There's nothing like sitting directly behind someone you fucked 5 years ago at church on Easter Sunday
Just took my birth control pill next to the cubicle where we had sex last semester.
I realised my life had gone downhill since being unemployed when I was making key lime pie on acid at 3am Tuesday morning.
if I open my eyes, my head will explode. that hungover.
Dude I sat in the corner of the party bobbing my head and singing danger zone
so i ran into nick. i may be more gay than anticipated
I just tried to roll over and fell off the bed. I think that is the beds way of kicking me out
I threw up through my nose tonight.

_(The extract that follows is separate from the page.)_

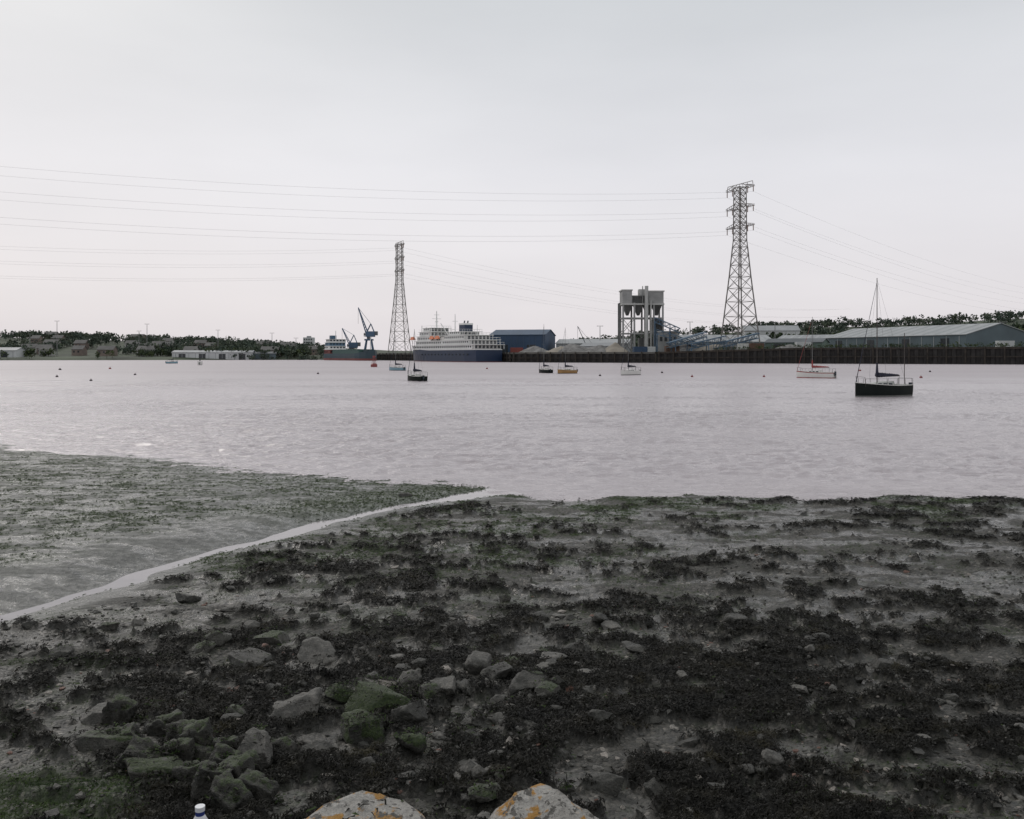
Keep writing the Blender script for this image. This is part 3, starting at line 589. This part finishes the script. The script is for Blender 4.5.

Happy cinco de mayo
These muscle relaxers obviously don't work because I'm harder than a fucking diamond.
Well I'm sorry I assumed you were a human and that humans have the capability to forget sometimes.
So today the police came to my dorm to look for weed, i didn't have any in the room, so i let them in. they apologized for any inconvenience and then left after finding nothing. then i realized i was wearing gauges with weed leaves on them lol
Can I use your boat
Also, what’s the deal with international water? Do they have signs out there like a city does or do I need a map?
WTH is going on? It’s the middle of the night
So you realized he wasn't actually cheating on you and now you're trying to unfuck things. Or in this case unfuck Tom.